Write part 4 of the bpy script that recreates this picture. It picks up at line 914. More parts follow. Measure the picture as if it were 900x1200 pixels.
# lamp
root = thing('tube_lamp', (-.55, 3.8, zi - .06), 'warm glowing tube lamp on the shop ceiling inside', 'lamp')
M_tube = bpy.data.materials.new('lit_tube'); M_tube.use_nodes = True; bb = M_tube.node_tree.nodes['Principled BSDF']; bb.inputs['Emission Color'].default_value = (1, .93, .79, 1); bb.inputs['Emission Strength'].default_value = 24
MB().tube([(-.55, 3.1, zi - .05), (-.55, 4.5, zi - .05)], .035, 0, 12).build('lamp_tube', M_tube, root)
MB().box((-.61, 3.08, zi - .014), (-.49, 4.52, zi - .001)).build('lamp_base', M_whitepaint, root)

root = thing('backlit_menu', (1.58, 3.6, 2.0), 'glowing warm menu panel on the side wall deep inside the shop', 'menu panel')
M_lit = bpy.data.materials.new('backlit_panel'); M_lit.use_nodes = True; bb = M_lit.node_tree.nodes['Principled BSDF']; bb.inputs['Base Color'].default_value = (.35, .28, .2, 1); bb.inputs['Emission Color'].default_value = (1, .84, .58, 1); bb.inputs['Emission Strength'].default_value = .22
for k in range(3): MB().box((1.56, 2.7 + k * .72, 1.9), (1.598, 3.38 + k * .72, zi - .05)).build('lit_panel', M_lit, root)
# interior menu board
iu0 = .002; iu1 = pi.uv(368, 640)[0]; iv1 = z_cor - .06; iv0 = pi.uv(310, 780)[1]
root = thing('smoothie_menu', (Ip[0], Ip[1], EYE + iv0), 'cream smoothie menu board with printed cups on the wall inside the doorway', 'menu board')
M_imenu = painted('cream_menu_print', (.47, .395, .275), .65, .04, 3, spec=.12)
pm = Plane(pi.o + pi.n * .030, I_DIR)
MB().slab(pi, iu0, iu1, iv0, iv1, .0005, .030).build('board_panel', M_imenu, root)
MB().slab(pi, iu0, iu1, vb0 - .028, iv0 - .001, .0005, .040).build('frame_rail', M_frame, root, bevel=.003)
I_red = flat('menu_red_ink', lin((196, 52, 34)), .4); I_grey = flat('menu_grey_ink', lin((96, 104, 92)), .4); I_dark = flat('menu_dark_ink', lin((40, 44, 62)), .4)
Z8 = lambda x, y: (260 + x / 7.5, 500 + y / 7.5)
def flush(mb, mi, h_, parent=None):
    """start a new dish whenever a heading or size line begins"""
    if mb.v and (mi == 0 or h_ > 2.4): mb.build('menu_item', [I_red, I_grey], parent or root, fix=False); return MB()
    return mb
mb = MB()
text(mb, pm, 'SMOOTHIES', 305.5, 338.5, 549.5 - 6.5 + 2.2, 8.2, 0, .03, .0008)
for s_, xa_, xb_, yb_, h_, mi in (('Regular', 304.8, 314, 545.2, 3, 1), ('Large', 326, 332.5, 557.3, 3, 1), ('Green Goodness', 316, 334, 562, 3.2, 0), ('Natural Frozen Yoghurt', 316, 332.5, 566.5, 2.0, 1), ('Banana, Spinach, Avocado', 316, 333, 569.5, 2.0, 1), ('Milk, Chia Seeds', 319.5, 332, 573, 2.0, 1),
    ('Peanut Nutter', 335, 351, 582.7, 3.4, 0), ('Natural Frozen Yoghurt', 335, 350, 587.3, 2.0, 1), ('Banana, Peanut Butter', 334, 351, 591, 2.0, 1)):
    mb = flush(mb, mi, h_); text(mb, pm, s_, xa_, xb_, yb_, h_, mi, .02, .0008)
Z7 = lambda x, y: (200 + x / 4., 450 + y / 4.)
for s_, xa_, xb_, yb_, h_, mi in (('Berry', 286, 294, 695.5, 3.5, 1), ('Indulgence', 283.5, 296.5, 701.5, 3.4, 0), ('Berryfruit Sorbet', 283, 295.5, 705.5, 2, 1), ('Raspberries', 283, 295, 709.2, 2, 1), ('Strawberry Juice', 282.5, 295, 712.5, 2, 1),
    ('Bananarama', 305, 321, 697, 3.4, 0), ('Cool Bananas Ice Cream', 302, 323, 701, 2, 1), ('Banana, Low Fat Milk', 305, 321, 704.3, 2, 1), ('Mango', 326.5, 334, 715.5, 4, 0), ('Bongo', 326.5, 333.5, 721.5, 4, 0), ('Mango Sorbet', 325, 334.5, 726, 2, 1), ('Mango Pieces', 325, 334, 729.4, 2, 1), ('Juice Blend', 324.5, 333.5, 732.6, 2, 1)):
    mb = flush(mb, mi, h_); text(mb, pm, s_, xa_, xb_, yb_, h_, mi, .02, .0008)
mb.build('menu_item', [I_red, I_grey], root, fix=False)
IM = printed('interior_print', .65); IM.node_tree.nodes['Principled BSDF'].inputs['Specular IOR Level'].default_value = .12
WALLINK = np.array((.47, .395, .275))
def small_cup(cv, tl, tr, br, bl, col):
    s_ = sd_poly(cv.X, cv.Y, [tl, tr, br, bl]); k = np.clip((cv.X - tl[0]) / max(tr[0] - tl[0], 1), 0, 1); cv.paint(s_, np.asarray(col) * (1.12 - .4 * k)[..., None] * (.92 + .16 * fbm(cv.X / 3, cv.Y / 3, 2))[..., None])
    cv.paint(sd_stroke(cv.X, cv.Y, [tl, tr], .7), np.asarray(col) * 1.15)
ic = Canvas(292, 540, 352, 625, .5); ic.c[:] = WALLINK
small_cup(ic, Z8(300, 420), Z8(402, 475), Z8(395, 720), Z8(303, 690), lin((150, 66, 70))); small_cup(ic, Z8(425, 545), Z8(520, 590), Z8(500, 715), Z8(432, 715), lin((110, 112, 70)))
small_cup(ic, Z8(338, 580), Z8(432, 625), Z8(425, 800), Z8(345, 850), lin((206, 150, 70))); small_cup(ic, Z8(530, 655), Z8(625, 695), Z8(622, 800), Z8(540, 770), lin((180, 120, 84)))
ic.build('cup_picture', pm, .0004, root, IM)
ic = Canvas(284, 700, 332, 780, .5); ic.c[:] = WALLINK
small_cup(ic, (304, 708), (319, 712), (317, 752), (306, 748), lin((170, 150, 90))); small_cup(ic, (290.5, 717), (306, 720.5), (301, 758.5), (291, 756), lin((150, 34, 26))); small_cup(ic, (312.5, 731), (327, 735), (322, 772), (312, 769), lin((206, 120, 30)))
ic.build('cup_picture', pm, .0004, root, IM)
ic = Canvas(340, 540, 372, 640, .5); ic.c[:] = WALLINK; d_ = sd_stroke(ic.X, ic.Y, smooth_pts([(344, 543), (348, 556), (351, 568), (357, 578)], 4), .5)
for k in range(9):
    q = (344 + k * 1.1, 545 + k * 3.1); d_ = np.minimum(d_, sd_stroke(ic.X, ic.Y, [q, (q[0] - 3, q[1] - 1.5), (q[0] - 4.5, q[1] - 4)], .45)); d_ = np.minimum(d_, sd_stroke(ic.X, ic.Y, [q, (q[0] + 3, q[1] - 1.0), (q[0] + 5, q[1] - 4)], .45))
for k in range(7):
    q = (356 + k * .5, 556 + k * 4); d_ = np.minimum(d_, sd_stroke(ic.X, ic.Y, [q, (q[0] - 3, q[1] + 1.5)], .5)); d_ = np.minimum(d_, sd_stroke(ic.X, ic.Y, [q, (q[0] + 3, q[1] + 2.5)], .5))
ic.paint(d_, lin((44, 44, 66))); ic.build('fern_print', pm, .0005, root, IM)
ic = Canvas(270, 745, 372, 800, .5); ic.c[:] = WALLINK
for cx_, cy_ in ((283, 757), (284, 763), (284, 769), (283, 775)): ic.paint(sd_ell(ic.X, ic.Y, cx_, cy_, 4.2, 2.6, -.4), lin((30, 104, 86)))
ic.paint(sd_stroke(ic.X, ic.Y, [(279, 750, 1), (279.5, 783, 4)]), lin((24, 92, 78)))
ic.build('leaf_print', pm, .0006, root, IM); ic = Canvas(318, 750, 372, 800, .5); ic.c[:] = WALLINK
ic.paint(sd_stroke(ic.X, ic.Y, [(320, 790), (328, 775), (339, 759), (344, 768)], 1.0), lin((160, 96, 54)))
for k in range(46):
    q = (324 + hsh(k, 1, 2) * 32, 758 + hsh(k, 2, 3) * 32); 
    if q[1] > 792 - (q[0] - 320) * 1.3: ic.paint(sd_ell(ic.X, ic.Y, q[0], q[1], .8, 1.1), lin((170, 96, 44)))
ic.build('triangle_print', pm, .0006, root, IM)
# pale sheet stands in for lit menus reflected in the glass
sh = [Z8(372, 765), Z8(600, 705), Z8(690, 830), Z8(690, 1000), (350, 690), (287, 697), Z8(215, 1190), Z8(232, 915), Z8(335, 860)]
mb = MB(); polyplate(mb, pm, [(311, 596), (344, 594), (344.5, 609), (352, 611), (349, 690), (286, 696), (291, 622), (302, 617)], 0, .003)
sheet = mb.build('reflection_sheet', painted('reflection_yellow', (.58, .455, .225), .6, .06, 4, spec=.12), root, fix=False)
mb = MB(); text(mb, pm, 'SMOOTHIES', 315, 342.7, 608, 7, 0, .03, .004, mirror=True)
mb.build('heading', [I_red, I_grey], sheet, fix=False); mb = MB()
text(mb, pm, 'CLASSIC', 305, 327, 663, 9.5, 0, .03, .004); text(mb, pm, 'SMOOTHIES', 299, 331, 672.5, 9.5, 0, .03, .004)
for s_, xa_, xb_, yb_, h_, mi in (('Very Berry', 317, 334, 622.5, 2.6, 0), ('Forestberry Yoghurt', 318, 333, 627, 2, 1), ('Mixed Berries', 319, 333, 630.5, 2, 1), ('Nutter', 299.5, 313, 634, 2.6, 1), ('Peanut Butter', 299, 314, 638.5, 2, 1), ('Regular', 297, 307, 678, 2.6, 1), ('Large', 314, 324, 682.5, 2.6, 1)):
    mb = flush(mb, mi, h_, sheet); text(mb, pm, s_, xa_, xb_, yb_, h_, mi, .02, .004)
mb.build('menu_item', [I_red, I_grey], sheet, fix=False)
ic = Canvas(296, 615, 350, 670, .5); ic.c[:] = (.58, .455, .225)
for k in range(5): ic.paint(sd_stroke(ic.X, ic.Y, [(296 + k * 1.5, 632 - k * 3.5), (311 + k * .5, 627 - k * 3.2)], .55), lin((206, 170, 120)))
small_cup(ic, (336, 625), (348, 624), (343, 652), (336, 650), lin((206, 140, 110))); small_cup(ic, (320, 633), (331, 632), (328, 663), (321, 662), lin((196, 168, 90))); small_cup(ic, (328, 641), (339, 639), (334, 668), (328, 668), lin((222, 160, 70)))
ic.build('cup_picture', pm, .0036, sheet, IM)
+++
Starting at the first line of the material above, reproduce each line exactly up to and including the line with "MB().box((-.61, 3.08, zi".

Write part 4 of the bpy script that recreates this picture. It picks up at line 914. More parts follow. Measure the picture as if it were 900x1200 pixels.
# lamp
root = thing('tube_lamp', (-.55, 3.8, zi - .06), 'warm glowing tube lamp on the shop ceiling inside', 'lamp')
M_tube = bpy.data.materials.new('lit_tube'); M_tube.use_nodes = True; bb = M_tube.node_tree.nodes['Principled BSDF']; bb.inputs['Emission Color'].default_value = (1, .93, .79, 1); bb.inputs['Emission Strength'].default_value = 24
MB().tube([(-.55, 3.1, zi - .05), (-.55, 4.5, zi - .05)], .035, 0, 12).build('lamp_tube', M_tube, root)
MB().box((-.61, 3.08, zi - .014), (-.49, 4.52, zi - .001)).build('lamp_base', M_whitepaint, root)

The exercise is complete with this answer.